Whilst consumers generally are accepting that many countries beyond just China/Russia will likely be charged a 10% US duty, the subject of quotas remains a big issue with concerns that exporting nations could be heavily penalised for increasing their flows compared to last year.

On the other hand, the longer-term recovery of US domestic smelting could help balance the future ex-China market. Restarts are confirmed by Hawesville, Magnitude 7 and Warrick. But the additional capacity is still awaiting any development (Mt Holly, Wenatchee etc). The true competitiveness of US smelting was put up for debate: with an average age of 1971 its smelters are older than the rest of world and hold the top of the ex-China cost curve (c. $1,955/t).

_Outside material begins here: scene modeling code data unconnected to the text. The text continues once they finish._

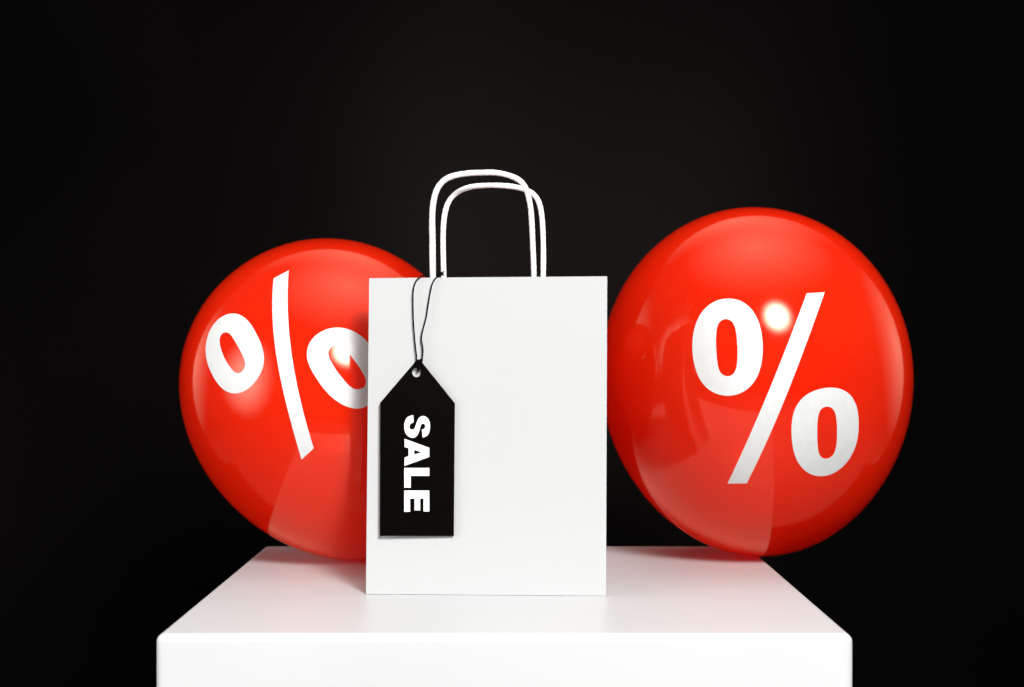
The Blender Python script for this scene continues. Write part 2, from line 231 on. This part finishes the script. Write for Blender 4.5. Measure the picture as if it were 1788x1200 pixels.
PRINT_L = {"o1":[[-0.1772,0.5193],[-0.1566,0.4982],[-0.1387,0.4746],[-0.124,0.4492],[-0.1123,0.4229],[-0.1036,0.3964],[-0.0975,0.3701],[-0.0936,0.3446],[-0.0912,0.32],[-0.0901,0.2963],[-0.0898,0.2735],[-0.0901,0.2514],[-0.0912,0.2299],[-0.0932,0.2088],[-0.0963,0.1881],[-0.1009,0.1681],[-0.1072,0.1488],[-0.1155,0.1307],[-0.1257,0.1139],[-0.1379,0.0988],[-0.1518,0.0854],[-0.1672,0.0738],[-0.1839,0.0639],[-0.2017,0.0556],[-0.2206,0.0487],[-0.2405,0.0433],[-0.2615,0.0395],[-0.2834,0.0374],[-0.3062,0.0375],[-0.3295,0.0401],[-0.3529,0.0455],[-0.3759,0.0541],[-0.3977,0.0659],[-0.4177,0.0809],[-0.4354,0.0986],[-0.4504,0.1186],[-0.4626,0.1404],[-0.4721,0.1632],[-0.4792,0.1867],[-0.4845,0.2105],[-0.4882,0.2343],[-0.4908,0.2582],[-0.4925,0.282],[-0.4933,0.3059],[-0.4932,0.3298],[-0.4918,0.3538],[-0.489,0.3777],[-0.4845,0.4013],[-0.4783,0.4243],[-0.4702,0.4464],[-0.4603,0.4673],[-0.4488,0.4869],[-0.4356,0.5049],[-0.421,0.5211],[-0.4048,0.5354],[-0.3872,0.5477],[-0.3679,0.5578],[-0.347,0.5652],[-0.3245,0.5697],[-0.3006,0.5709],[-0.2756,0.5685],[-0.2501,0.5621],[-0.2247,0.5517],[-0.2001,0.5373]],"h1":[[-0.273,0.4308],[-0.2633,0.4207],[-0.2555,0.4087],[-0.2496,0.3958],[-0.2454,0.3826],[-0.2427,0.3697],[-0.2407,0.3573],[-0.2392,0.3454],[-0.2378,0.3337],[-0.2364,0.3221],[-0.2352,0.3106],[-0.2341,0.299],[-0.2332,0.2876],[-0.2325,0.2763],[-0.2321,0.2654],[-0.2317,0.2547],[-0.2313,0.2441],[-0.231,0.2337],[-0.2308,0.2232],[-0.2309,0.2127],[-0.2315,0.2023],[-0.2326,0.1922],[-0.2346,0.1826],[-0.2374,0.1737],[-0.2414,0.1655],[-0.2466,0.1582],[-0.2533,0.1518],[-0.2614,0.1467],[-0.2708,0.143],[-0.2812,0.1412],[-0.2921,0.1415],[-0.3028,0.1442],[-0.3127,0.1492],[-0.3213,0.1565],[-0.3282,0.1654],[-0.3336,0.1755],[-0.3376,0.1863],[-0.3406,0.1972],[-0.3431,0.2081],[-0.3452,0.2189],[-0.3473,0.2297],[-0.3492,0.2405],[-0.3509,0.2516],[-0.3523,0.2627],[-0.3532,0.2741],[-0.3538,0.2854],[-0.354,0.2967],[-0.354,0.3079],[-0.3538,0.3191],[-0.3534,0.3303],[-0.3528,0.3416],[-0.352,0.3531],[-0.3508,0.3646],[-0.3494,0.3761],[-0.3476,0.3874],[-0.3453,0.3984],[-0.3423,0.409],[-0.3383,0.419],[-0.3329,0.4279],[-0.3259,0.4353],[-0.3171,0.4406],[-0.3069,0.4431],[-0.2955,0.4424],[-0.284,0.4382]],"o2":[[0.3683,0.0646],[0.3868,0.0536],[0.4039,0.0406],[0.4195,0.0259],[0.4335,0.0097],[0.4459,-0.0076],[0.4564,-0.0259],[0.4653,-0.045],[0.4721,-0.0647],[0.477,-0.085],[0.4795,-0.1058],[0.4797,-0.127],[0.4774,-0.1485],[0.4728,-0.1699],[0.4661,-0.1911],[0.4576,-0.2118],[0.4478,-0.2319],[0.4372,-0.2514],[0.426,-0.2704],[0.4144,-0.289],[0.4021,-0.3074],[0.3889,-0.3255],[0.3744,-0.3431],[0.3581,-0.3597],[0.34,-0.3744],[0.3199,-0.3866],[0.2983,-0.3952],[0.2758,-0.3998],[0.2531,-0.3999],[0.231,-0.3958],[0.2102,-0.3876],[0.1912,-0.3762],[0.1742,-0.3623],[0.1592,-0.3466],[0.1462,-0.3298],[0.1351,-0.3122],[0.1255,-0.2941],[0.1174,-0.2755],[0.1107,-0.2566],[0.1053,-0.2373],[0.1011,-0.2175],[0.098,-0.1975],[0.0957,-0.1773],[0.0942,-0.157],[0.0931,-0.1367],[0.0926,-0.1165],[0.0926,-0.0961],[0.0935,-0.0757],[0.0956,-0.0553],[0.0994,-0.0349],[0.1054,-0.0148],[0.114,0.0045],[0.1254,0.0227],[0.1396,0.0392],[0.1563,0.0535],[0.1751,0.0655],[0.1956,0.0749],[0.2172,0.0816],[0.2395,0.0859],[0.262,0.0878],[0.2844,0.0874],[0.3064,0.0849],[0.3279,0.0803],[0.3486,0.0735]],"h2":[[0.3006,-0.0261],[0.3104,-0.0315],[0.3187,-0.0383],[0.3253,-0.0462],[0.3304,-0.0552],[0.334,-0.0651],[0.3366,-0.0756],[0.3384,-0.0864],[0.3398,-0.0973],[0.3411,-0.108],[0.3425,-0.1186],[0.344,-0.129],[0.3456,-0.1393],[0.3472,-0.1497],[0.3487,-0.1603],[0.3499,-0.1711],[0.3508,-0.1819],[0.3514,-0.1926],[0.3517,-0.2033],[0.3519,-0.2138],[0.352,-0.2242],[0.352,-0.2349],[0.3515,-0.2457],[0.3502,-0.2567],[0.3475,-0.2675],[0.3431,-0.2778],[0.3366,-0.2868],[0.3281,-0.294],[0.3177,-0.2989],[0.306,-0.3013],[0.2939,-0.3011],[0.2819,-0.2986],[0.271,-0.2941],[0.2614,-0.2881],[0.2535,-0.2807],[0.2472,-0.2723],[0.2424,-0.2631],[0.2388,-0.2532],[0.236,-0.243],[0.2337,-0.2325],[0.2318,-0.2221],[0.23,-0.2117],[0.2282,-0.2015],[0.2264,-0.1913],[0.2248,-0.1811],[0.2233,-0.1707],[0.222,-0.1602],[0.221,-0.1495],[0.2204,-0.1389],[0.22,-0.1283],[0.2199,-0.1178],[0.2198,-0.1074],[0.2199,-0.097],[0.2203,-0.0864],[0.2211,-0.0756],[0.2228,-0.0645],[0.2257,-0.0537],[0.2302,-0.0435],[0.2366,-0.0346],[0.2449,-0.0275],[0.2548,-0.0226],[0.266,-0.0202],[0.2778,-0.0201],[0.2896,-0.0222]],"sl":[[0.1618,0.5963],[0.1354,0.5307],[0.1106,0.4708],[0.0873,0.4152],[0.0654,0.3629],[0.0445,0.3131],[0.0246,0.2653],[0.0056,0.2191],[-0.0128,0.1742],[-0.0305,0.1304],[-0.0477,0.0873],[-0.0645,0.0449],[-0.081,0.0029],[-0.0973,-0.0387],[-0.1135,-0.0801],[-0.1297,-0.1215],[-0.146,-0.1628],[-0.1625,-0.2043],[-0.1793,-0.246],[-0.1965,-0.288],[-0.2142,-0.3305],[-0.2327,-0.3734],[-0.252,-0.4169],[-0.2723,-0.4612],[-0.1605,-0.447],[-0.1434,-0.4035],[-0.1266,-0.3608],[-0.1101,-0.3188],[-0.0939,-0.2773],[-0.0777,-0.2362],[-0.0617,-0.1955],[-0.0456,-0.1549],[-0.0295,-0.1145],[-0.0132,-0.0741],[0.0033,-0.0336],[0.0201,0.0071],[0.0372,0.0483],[0.0547,0.09],[0.0728,0.1325],[0.0914,0.1759],[0.1107,0.2204],[0.1308,0.2665],[0.1517,0.3145],[0.1736,0.3647],[0.1966,0.418],[0.221,0.4751],[0.2469,0.5373],[0.2746,0.6066]],"n":[-0.01985,-0.85172,0.52361]}

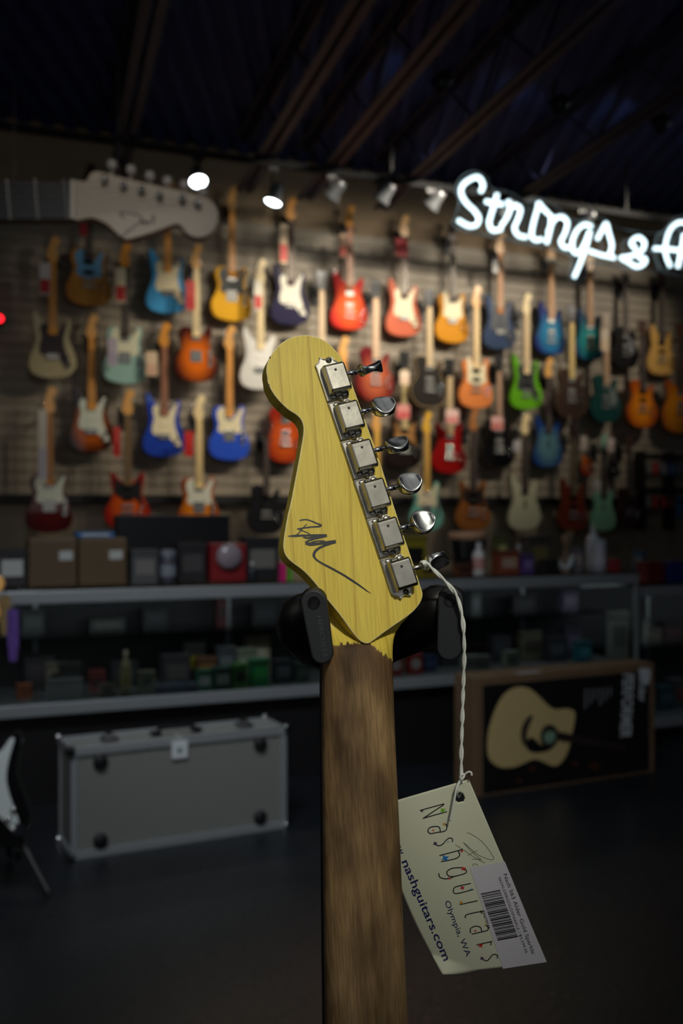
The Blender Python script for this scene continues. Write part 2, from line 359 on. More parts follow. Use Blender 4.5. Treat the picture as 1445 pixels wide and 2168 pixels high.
def guitar(style, body_m, guard_rgb, neck_rgb, board_rgb, head='six', pick='single', head_rgb=None, s=1.0, bridge=True, guard_style=None, binding=None, knob=None, name='electric_guitar', origin=None, frame=(WD, UP, WN)):
    r = root(name, origin, *frame)
    by = BODYLEN[style]*.01
    pts = [(x*s, (y+by)*s) for x, y in catmull([(a*.01, b*.01) for a, b in OUT[style]], 4)]
    T = .042*s
    bd = prismobj('body', pts, 0, T, body_m, r); bevel(bd, .009*s, 3)
    for p in bd.data.polygons: p.use_smooth = True
    bd.modifiers['bevel'].harden_normals = True
    if binding:
        bm = bmesh.new(); tube(bm, [(x*.985, (y-by*s*.5)*.985+by*s*.5, T-.001) for x, y in pts]+[(pts[0][0]*.985, (pts[0][1]-by*s*.5)*.985+by*s*.5, T-.001)], .003*s, 6)
        newobj('binding', bm, mat('binding', binding, .4), r)
    gs = guard_style or style
    if guard_rgb and gs in GUARD:
        gp = [(x*s, (y+by)*s) for x, y in catmull([(a*.01, b*.01) for a, b in GUARD[gs]], 3)]
        prismobj('pickguard', gp, T, T+.0025*s, mat('pickguard', guard_rgb, .45), r, .0006)
    tt = T+.002*s
    y0 = by*s
    def bx(nm, x, y, w, h, z, m, rot=0, bev=.0015):
        bm = bmesh.new(); box(bm, -w/2*s, w/2*s, -h/2*s, h/2*s, 0, z*s); o = newobj(nm, bm, m, r); o.location = (x*s, y0+y*s, tt); o.rotation_euler = (0, 0, rot); bevel(o, bev*s); return o
    if pick == 'single':
        for y in (-.075, -.125, -.175): bx('pickup', 0, y, .072, .017, .004, mat('pickup_white', tuple(min(255, int(c*1.05)) for c in (guard_rgb or (220, 210, 190))), .3), .12 if y < -.16 else 0)
        br = -.22
    elif pick == 'tele':
        bx('pickup', 0, -.085, .07, .02, .004, HW); br = -.21
    elif pick == 'black':
        for y in (-.09, -.16): bx('pickup', 0, y, .072, .036, .005, pick_b)
        br = -.215
    elif pick == 'none':
        bx('pickup', 0, -.15, .016, .072, .003, pick_b); br = None
    else:
        for y in (-.085, -.175): bx('pickup', 0, y, .07, .038, .005, HW)
        br = -.225
    if br and bridge:
        if pick == 'tele': bx('bridge', 0, br, .085, .085, .003, HW)
        else: bx('bridge', 0, br, .082, .022 if pick in ('hum', 'black') else .038, .009, HW)
        if pick in ('hum', 'black'): bx('tailpiece', 0, br-.045, .095, .018, .010, HW)
    km = mat('knob', knob, .2) if knob else CHROME
    ks = [(.085, -.26), (.105, -.225), (.105, -.295)] if pick != 'tele' else [(.105, -.2), (.105, -.24)]
    if pick != 'none':
        for x, y in ks:
            bm = bmesh.new(); lathe(bm, [(.012*s, 0), (.012*s, .008*s), (.009*s, .013*s), (.005*s, .0155*s), (.0008*s, .0162*s)], 14, 'z'); o = newobj('knob', bm, km, r, True); o.location = (x*s, y0+y*s, tt)
    if pick == 'tele':
        bx('control_plate', .105, -.22, .028, .12, .001, HW)
    # neck, fretboard with frets, headstock
    N = .44*s if head == 'six' else .41*s
    nm = mat('neck_wood', neck_rgb, .35, coat=.5)
    yb = y0-.055*s; top = y0+N
    bm = bmesh.new()
    prism(bm, [(-.028*s, yb), (.028*s, yb), (.021*s, top), (-.021*s, top)], T-.014*s, T+.006*s)
    bevel(newobj('neck', bm, nm, r), .007*s)
    bm = bmesh.new(); z0, z1 = T+.006*s, T+.012*s
    prism(bm, [(-.029*s, yb-.012*s), (.029*s, yb-.012*s), (.0215*s, top), (-.0215*s, top)], z0, z1)
    sc = .648*s
    for k in range(1, 22):
        y = top-sc*(1-2**(-k/12))
        w = .0215*s+(.0075*s)*(top-y)/(top-yb)
        if y > yb-.01*s: 
            nb = len(bm.faces); box(bm, -w*.98, w*.98, y-.0012, y+.0012, z1, z1+.0014); bm.faces.ensure_lookup_table()
            for f in bm.faces[nb:]: f.material_index = 1
    newobj('fretboard', bm, [mat('fretboard_wood', board_rgb, .7), fret_m], r)
    hp = [(x*s, y*s+top) for x, y in HEADOUT[head]]
    prismobj('headstock', hp, T-.012*s, T+.003*s, mat('headstock_wood', head_rgb or neck_rgb, .3, coat=.6), r, .001)
    pm = peg_mesh()
    P = [(-.044+.0055*k, .036+.024*k, 0) for k in range(6)] if head == 'six' else [(-.040, .045+.038*k, 0) for k in range(3)]+[(.040, .045+.038*k, math.pi) for k in range(3)]
    for x, y, ro in P:
        o = bpy.data.objects.new('tuning_peg', pm); COL.objects.link(o); o.parent = r
        o.location = (x*s, top+y*s, T-.004*s); o.rotation_euler = (0, 0, ro); o.scale = (s, s, s)
    r['_top'] = top; r['_T'] = T
    return r
def solid(n, rgb, rough=.18, metal=0): return mat(n, rgb, .42, metal, .9)
OFFW = .075
cream = (232, 218, 178); white = (226, 224, 210); blk = (16, 16, 17)
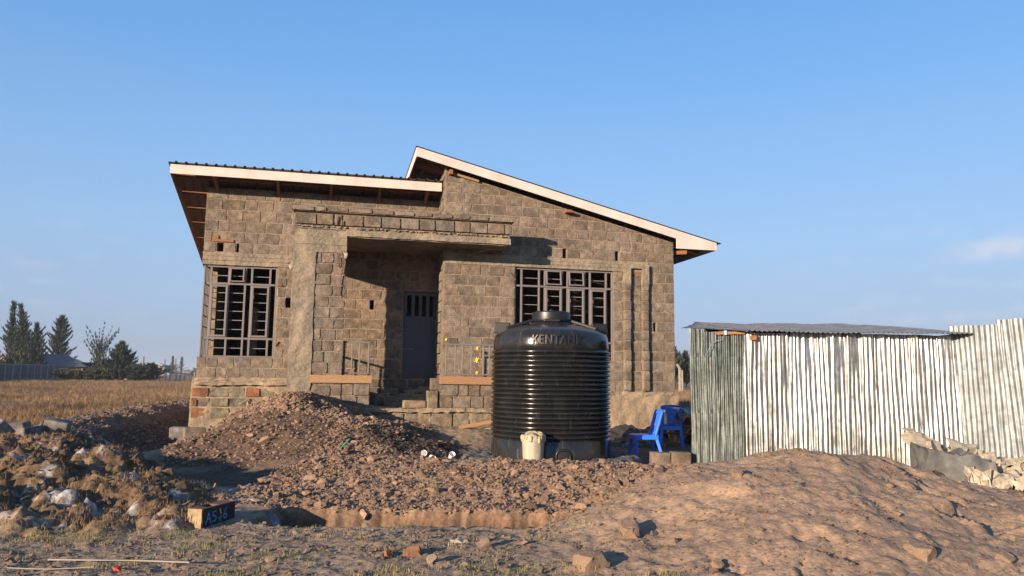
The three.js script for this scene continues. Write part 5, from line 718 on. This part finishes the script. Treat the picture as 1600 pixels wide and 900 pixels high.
{ // grey block boundary wall at the far left
  const w = base('boundary_wall', W(-66.7, 104, 0), SITE_TURN + 1.725); tag(w, 'long dark grey stone boundary wall across the field at far left', 'wall');
  const wm = std({ color: RGB(.16, .155, .16), map: stoneCol, roughness: .95 }); mesh('wall', box(-22, 8.2, -.1, 2.15, -.1, .1, 0), wm, w); for (let k = 0; k < 9; k++) mesh('pier', box(-9 + k * 2.0, -8.72 + k * 2.0, -.1, 2.148, -.14, .13, 0), std({ color: RGB(.24, .23, .23), roughness: .95 }), w); mesh('coping', box(-22, 8.2, 2.15, 2.24, -.13, .13, 0), std({ color: RGB(.3, .27, .25), roughness: .95 }), w);
}
function hip(name, label, r, d, turn, w, l, hw, hr, wallM, roofM, rid = .35) { const h = base(name, W(r, d, 0), SITE_TURN + turn); tag(h, label, 'house'); mesh('wall', box(-w / 2, w / 2, 0, hw, -l / 2, l / 2, 0), wallM, h); const e = .6, a = w / 2 + e, b = l / 2 + e, q = Math.max(0, w / 2 - l / 2 * rid * 2), P = [[-a, hw, b], [a, hw, b], [a, hw, -b], [-a, hw, -b], [-q, hr, 0], [q, hr, 0]]; const pos = []; for (const t of [[0, 1, 5], [0, 5, 4], [1, 2, 5], [2, 3, 4], [2, 4, 5], [3, 0, 4], [0, 3, 2], [0, 2, 1]]) for (const i of t) pos.push(...P[i]); const g = new THREE.BufferGeometry(); g.setAttribute('position', new THREE.Float32BufferAttribute(pos, 3)); g.computeVertexNormals(); mesh('roof', triUV(g), roofM, h); return h; }
const tanWall = std({ color: RGB(.42, .29, .165), map: concCol, roughness: .95 }), greyRoof = std({ color: RGB(.23, .235, .245), map: clothCol, roughness: .5, metalness: .3 });
{ const h = hip('hipped_house', 'tan house with grey hipped roof behind the boundary wall', -71.8, 118, .35, 9, 7, 2.05, 4.0, tanWall, greyRoof, .45); for (const x of [-2.2, 1.4]) { const f = mesh('window', box(x, x + 1.1, .8, 1.8, 3.49, 3.53, 0), M.white, h); mesh('pane', box(x + .08, x + 1.02, .88, 1.72, 3.53, 3.545, 0), M.door, f); } mesh('lower_roof', [bar([4, 2.7, -1], [9, 2.7, -1], 5, .1)].map(g => g.translate(0, 0, 0)), greyRoof, h); mesh('veranda_wall', box(4.5, 8.5, 0, 2.1, -3, -1.5, 0), tanWall, h); mesh('veranda_slope', prep(new THREE.BoxGeometry(5.2, .08, 3.4).rotateX(.38).translate(6.4, 2.15, 1.6)), greyRoof, h); }
{ const h = hip('far_house', 'house with a low brown roof at the far left edge', -84, 120, .2, 14, 8, 2.3, 4.0, tanWall, std({ color: RGB(.32, .27, .23), roughness: .9 })); }
{ const b = base('flat_building', W(-143, 305, 0), SITE_TURN); tag(b, 'distant tan flat roofed building on the skyline', 'building'); mesh('wall', [box(-2.4, 1.6, 0, 3.7, -3, 3, 0), box(1.6, 3, 0, 3.3, -2, 2.5, 0)], tanWall, b); mesh('roof', box(-2.6, 1.8, 3.7, 3.9, -3.2, 3.2, 0), M.slab, b); for (const x of [-1.8, -.2]) mesh('window', box(x, x + .9, 2.0, 3.0, 3.0, 3.06, 0), M.door, b); }
hip('pale_roof_house', 'distant low house with a pale blue metal roof', -139, 302, .2, 4, 4, .4, 1.7, tanWall, std({ color: RGB(.42, .48, .52), roughness: .5, metalness: .3 }), .5);
hip('small_hut', 'small tan hut behind the hedge right of the sparse tree', -57.0, 112, .1, 3, 3, 1.9, 2.9, std({ color: RGB(.42, .24, .15), roughness: .95 }), std({ color: RGB(.3, .16, .11), roughness: .9 }), .5);
hip('low_shed', 'small distant tan shed left of the pale blue roof', -148, 300, 0, 7, 5, 1.6, 2.2, tanWall, std({ color: RGB(.30, .24, .2), roughness: .9 }), .5);
scene.fog = new THREE.FogExp2(new THREE.Color().setRGB(.55, .58, .66), 0.0003);
scene.environmentIntensity = 1;
renderer.render(scene, camera);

The trade duties and potentially quotas are, it seems, necessary to prop up a less competitive industry though ultimately, investment and modernisation are required.

8. Volatility has something for everyone

Market volatility can be uncertain and cause panic but it also creates opportunities. Should the violent moves resurface, producers should look to hedge into rallies and consumers into dips. Considering the scale of recent moves, if Oleg Deripaska does indeed relinquish control we can expect markets to be oversold in the near term. When aluminium traded below $2,000 in late March, prior to the sanctions, we had warned prices were, in fact, too low. Consumers should consider our original bullish stance, given ex-China deficits, when deciding to act on hedging future prices. Deep backwardations like the last week's can also provide suitable discount future dates even if panic ensues at the front of the curve.

Finally for the producers, we would highlight the discount for put options vs calls that play well to collar strategies but more generally disagree with holding out for some of the recent forecasts calling $3,000 aluminium. These levels, if ever hit, are unsustainable. Rallies in commodities unlock supply responses and in aluminium, we only need look to high off-warrant stocks, chinese exports and widening scrap discounts as proof of the fundamental headwinds that can quickly curb excessive price movements.